Wednesday, January 11, 2012

1. Chills, "Song for Randy Newman, Etc." (1992)

(listen)

I like how Chills songwriter and mainstay Martin Phillipps tries so hard to make this as particular to a concrete place as he can, to bucolic New Zealand. "In New Zealand our volcanoes and towns / Rest together in peace, keep their roots in the ground," he nonchalantly leads with on one verse. New Zealand, yeah, right. This song contains one of the most plain universal themes I've ever heard, laid out and rendered flat and bland and stripped down to the essentials of a singer and keyboards, masking itself in them, charting the dark night of the creative soul behind private choices and pains. All of us are implicated one way or another. Even the desperate name-checking—Randy Newman in the title only the most obvious, perhaps because those are his piano licks providing accompaniment. But there's another handful or so of usual suspects lurking and darting about the passageways of this deceptive little three-minute ballad ("Wilson, Barrett, Walker, Drake," Phillipps reels them off at one point).
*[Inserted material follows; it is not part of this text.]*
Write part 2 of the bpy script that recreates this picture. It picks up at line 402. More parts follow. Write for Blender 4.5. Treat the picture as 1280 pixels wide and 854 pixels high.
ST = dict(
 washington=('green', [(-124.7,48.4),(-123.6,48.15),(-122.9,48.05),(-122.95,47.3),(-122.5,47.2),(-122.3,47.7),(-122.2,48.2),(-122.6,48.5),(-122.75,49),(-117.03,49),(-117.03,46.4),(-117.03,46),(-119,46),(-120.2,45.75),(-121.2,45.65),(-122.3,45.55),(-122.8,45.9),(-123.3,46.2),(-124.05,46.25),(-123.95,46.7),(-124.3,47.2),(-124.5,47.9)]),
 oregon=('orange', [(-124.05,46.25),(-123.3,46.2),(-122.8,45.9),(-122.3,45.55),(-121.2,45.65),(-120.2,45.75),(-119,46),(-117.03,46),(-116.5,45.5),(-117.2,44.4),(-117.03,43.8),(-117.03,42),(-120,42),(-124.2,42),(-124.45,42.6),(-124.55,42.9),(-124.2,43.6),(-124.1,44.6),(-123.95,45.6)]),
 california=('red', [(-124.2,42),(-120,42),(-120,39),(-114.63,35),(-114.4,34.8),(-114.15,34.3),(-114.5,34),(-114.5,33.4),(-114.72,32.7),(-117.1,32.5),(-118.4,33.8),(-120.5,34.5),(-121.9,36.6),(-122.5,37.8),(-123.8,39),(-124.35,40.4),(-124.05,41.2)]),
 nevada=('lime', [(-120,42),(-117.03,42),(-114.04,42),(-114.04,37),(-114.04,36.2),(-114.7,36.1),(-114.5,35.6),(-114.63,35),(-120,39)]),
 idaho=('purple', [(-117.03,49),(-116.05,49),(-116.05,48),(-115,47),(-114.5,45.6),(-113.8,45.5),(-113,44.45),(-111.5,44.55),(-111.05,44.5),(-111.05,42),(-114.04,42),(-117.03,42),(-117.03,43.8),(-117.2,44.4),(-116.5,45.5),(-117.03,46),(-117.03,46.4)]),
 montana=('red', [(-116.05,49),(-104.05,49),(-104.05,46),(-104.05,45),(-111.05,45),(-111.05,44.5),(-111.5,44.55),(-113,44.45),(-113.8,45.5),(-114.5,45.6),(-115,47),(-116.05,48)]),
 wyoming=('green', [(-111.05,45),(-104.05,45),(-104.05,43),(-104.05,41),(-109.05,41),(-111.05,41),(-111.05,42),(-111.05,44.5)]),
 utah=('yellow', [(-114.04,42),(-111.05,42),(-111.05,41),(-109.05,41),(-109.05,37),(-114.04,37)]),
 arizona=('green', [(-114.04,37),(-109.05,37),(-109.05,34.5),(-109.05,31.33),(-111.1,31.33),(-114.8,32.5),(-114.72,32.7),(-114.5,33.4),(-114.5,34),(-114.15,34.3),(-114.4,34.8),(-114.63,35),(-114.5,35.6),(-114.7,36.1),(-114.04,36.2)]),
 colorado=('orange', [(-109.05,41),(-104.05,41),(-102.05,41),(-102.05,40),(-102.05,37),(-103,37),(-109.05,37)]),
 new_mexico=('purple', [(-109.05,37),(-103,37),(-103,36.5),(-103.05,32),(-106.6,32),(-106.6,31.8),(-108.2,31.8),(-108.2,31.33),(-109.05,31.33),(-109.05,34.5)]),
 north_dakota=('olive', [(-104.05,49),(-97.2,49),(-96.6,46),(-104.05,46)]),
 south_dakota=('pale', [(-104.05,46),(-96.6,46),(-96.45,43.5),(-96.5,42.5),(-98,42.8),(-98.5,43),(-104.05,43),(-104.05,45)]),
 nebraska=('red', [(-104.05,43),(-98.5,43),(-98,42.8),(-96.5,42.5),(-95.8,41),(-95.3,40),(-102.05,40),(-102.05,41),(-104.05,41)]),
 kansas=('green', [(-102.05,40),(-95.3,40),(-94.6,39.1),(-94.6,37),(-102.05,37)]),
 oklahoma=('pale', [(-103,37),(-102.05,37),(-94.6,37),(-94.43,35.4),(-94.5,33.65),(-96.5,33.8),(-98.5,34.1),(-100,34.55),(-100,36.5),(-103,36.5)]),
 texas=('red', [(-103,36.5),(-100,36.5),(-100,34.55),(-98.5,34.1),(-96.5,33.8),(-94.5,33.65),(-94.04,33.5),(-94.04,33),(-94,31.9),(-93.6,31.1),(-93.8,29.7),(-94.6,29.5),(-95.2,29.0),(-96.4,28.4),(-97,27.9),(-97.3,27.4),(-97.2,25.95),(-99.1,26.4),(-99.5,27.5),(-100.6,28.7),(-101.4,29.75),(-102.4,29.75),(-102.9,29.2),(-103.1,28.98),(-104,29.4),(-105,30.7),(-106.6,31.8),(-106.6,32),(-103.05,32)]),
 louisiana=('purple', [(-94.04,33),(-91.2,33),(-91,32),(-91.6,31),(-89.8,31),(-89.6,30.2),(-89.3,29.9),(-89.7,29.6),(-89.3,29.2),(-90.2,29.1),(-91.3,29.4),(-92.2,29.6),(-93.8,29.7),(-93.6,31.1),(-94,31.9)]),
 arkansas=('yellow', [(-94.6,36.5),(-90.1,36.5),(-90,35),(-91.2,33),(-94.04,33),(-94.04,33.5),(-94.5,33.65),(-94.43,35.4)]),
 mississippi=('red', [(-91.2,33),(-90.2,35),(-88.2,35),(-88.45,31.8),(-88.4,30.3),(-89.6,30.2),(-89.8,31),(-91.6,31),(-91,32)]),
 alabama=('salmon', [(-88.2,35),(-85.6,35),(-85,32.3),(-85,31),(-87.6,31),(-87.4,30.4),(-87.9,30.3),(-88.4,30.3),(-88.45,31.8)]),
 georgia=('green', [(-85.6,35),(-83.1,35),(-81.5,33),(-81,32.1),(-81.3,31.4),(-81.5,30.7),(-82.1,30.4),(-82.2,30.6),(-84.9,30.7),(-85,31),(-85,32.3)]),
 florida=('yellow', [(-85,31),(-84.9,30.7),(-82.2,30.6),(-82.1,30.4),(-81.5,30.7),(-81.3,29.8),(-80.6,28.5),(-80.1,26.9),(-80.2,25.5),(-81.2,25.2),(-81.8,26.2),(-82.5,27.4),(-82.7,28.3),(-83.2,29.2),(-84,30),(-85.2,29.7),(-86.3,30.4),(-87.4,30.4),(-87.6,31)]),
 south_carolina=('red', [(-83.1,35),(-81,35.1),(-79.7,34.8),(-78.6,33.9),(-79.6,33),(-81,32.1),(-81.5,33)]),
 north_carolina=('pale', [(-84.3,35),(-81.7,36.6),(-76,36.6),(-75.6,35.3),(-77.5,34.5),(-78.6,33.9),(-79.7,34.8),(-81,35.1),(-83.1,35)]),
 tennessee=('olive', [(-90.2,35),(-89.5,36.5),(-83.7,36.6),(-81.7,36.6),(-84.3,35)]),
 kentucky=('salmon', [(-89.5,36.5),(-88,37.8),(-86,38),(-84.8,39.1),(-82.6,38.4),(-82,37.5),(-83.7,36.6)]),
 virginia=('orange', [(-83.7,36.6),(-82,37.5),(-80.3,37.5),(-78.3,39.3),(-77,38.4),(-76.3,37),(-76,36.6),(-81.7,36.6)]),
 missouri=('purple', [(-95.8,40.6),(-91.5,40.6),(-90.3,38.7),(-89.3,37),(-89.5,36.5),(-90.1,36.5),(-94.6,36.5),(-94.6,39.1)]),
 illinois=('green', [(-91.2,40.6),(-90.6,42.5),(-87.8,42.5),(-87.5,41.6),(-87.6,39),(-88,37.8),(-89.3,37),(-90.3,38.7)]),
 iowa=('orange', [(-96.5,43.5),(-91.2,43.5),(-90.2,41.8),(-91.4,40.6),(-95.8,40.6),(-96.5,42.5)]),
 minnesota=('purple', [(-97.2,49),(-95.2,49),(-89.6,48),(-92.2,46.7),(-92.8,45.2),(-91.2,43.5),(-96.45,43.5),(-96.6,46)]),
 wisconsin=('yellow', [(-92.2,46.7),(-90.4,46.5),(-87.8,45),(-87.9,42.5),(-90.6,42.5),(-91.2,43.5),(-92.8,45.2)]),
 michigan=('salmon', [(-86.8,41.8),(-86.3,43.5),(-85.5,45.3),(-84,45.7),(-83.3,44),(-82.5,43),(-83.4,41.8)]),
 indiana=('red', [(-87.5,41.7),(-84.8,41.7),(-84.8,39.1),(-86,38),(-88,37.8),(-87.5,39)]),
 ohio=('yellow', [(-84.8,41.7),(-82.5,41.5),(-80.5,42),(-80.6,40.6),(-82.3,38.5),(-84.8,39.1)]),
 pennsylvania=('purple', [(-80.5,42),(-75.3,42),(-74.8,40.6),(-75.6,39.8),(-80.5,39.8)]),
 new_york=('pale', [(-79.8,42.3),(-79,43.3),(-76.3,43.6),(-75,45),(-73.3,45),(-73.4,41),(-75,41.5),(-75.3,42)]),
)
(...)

It's so full of humility and yet so arrogant and so certain of what it knows and resigned to it that it transcends and leaves behind the downer vibe it carries like a cross. I seem to keep saying things like that a lot, making excuses perhaps for a bunch of downbeat songs picked by a gloomy man. Looking over the last 15 or 20 on this list, oh hell the whole thing, I can see it fits a pattern. There's self-pity here (as there is in "Nightime" and "Somebody to Lay Down Beside Me" and down the line). Certainly self-obsession. But all of them, from Martin Phillipps to Alex Chilton to Jonathan Richman and all the others, also make a case, simply by doing what they do, for dignity and for cheer too, for staying engaged with the best of all things, however one may find them, and whatever pains they bring with them. Because the one thing we know is that there will be pain. Martin Phillipps makes that point here, but he also describes as poignantly as anywhere I know the rewards, with his elegant description of a songwriter's powers: "Can you hear sounds forming in your head / Do they say more than you've ever said." The answer is yes, I have heard them, hundreds of times, here and a thousand places. I can hear them still and they still say that much.